* _WORK INSTRUCTIONS_
Give only the number of lines in the records below that contain the word "Blender".

* _MATERIAL FOR THIS EXERCISE_

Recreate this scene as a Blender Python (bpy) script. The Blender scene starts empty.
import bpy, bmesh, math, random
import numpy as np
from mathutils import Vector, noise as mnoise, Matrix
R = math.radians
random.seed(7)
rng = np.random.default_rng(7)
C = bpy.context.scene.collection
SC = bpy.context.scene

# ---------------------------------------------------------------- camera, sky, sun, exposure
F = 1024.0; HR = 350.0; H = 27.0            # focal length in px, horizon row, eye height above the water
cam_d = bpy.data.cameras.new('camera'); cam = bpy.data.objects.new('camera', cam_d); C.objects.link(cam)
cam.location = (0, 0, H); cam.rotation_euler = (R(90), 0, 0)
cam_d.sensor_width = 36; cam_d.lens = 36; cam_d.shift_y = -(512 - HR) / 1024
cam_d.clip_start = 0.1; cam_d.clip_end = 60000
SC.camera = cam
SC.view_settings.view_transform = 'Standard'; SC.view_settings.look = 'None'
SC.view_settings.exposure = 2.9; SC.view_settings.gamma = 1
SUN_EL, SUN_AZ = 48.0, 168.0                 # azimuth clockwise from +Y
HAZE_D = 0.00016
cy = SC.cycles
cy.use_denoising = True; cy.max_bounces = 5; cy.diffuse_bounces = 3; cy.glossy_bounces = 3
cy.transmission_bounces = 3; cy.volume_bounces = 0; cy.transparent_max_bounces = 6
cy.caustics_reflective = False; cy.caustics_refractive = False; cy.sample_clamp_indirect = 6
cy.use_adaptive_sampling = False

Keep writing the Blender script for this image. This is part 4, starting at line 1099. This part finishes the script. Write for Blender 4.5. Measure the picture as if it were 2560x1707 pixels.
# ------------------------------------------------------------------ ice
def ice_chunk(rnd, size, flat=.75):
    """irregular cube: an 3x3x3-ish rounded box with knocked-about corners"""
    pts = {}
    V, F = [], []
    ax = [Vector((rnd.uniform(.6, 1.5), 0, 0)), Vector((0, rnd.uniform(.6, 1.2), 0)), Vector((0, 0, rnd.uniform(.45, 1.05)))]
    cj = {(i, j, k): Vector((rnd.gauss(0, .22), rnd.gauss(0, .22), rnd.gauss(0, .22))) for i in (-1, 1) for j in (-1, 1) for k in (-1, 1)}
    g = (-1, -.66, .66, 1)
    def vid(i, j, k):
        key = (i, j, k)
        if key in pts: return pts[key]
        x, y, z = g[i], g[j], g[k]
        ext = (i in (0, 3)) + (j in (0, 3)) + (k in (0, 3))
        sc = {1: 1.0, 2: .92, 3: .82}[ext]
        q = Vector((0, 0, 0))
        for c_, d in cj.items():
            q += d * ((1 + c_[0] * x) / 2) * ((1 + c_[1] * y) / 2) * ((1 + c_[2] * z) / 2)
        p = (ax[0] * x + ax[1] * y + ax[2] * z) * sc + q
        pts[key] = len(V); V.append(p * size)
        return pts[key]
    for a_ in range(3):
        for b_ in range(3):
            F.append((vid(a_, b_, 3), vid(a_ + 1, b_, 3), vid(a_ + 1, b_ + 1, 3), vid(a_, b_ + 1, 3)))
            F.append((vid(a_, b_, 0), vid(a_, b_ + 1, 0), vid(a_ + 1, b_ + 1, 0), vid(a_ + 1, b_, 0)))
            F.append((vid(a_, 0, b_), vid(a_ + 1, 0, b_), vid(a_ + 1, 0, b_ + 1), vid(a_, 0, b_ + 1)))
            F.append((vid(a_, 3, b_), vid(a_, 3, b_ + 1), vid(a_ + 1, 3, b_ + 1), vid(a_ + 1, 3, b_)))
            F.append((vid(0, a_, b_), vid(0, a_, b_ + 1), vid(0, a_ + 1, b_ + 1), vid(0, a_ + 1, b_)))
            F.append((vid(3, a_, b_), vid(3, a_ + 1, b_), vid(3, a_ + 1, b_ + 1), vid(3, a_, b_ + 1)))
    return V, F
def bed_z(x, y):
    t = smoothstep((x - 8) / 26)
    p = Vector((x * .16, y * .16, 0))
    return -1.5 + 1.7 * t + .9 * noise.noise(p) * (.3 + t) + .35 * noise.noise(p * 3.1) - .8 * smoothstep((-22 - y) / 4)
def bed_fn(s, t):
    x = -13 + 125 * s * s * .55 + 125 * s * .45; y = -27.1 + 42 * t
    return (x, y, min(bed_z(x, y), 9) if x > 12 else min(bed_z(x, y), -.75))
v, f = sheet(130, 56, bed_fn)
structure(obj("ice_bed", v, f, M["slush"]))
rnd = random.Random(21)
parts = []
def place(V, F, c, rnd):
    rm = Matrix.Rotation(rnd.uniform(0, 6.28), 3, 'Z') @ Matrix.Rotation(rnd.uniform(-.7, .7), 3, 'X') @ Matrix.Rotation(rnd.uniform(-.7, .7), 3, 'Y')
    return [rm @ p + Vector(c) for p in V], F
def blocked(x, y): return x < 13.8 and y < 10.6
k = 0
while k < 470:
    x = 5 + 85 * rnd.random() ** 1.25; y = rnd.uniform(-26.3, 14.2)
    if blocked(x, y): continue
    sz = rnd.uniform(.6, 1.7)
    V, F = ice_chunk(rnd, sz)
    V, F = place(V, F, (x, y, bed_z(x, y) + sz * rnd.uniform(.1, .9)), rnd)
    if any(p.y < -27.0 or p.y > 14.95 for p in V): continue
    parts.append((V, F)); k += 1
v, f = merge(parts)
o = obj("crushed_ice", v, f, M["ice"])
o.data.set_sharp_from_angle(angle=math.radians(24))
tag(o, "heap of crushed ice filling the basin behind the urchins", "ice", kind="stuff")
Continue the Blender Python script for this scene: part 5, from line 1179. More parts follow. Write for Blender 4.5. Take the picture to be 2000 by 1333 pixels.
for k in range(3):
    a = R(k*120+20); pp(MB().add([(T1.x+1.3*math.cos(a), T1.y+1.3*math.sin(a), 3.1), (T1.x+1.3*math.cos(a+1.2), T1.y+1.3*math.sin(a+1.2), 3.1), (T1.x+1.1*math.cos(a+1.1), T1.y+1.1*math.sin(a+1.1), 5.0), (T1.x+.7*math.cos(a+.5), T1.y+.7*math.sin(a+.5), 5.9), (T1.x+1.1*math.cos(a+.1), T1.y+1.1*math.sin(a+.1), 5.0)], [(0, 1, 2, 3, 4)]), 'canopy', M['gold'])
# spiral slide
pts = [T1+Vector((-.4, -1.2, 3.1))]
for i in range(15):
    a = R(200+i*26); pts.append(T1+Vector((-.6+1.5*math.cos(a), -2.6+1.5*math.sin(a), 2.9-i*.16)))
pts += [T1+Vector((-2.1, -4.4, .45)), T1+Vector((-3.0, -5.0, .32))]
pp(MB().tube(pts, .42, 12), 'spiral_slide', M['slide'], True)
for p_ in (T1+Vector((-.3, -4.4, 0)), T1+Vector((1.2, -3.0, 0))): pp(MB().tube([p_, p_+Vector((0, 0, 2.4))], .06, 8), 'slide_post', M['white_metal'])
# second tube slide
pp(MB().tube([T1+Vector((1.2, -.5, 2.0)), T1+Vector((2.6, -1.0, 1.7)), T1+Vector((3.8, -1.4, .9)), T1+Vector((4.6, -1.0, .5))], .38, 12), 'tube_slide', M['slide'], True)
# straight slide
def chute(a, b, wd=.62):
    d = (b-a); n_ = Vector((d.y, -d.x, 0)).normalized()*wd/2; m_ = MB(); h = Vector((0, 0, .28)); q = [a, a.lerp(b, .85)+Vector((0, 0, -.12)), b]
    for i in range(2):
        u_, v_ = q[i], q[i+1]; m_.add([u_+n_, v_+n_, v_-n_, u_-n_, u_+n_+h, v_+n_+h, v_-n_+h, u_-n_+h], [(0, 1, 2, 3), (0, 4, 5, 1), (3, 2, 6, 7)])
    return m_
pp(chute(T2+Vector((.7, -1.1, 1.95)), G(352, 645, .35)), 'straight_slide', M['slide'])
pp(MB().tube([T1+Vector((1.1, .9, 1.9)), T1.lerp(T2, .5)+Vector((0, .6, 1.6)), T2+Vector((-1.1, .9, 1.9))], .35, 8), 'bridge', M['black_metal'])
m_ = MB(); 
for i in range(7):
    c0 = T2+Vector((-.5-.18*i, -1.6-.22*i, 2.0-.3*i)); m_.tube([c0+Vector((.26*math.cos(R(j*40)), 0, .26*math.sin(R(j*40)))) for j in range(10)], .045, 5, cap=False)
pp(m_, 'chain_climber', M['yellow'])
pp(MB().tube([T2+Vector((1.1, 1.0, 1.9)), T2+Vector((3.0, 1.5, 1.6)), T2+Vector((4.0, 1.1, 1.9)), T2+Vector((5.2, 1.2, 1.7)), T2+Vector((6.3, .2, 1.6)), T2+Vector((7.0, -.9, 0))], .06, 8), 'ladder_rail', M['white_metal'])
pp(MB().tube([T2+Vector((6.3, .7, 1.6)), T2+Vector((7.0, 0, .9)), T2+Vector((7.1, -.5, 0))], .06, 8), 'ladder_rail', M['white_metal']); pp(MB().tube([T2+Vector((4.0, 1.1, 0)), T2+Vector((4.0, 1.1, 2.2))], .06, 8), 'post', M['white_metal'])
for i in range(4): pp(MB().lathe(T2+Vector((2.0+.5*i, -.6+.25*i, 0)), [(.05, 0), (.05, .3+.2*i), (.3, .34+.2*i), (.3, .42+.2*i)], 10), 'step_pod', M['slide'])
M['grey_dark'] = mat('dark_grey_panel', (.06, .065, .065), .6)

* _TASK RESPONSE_
3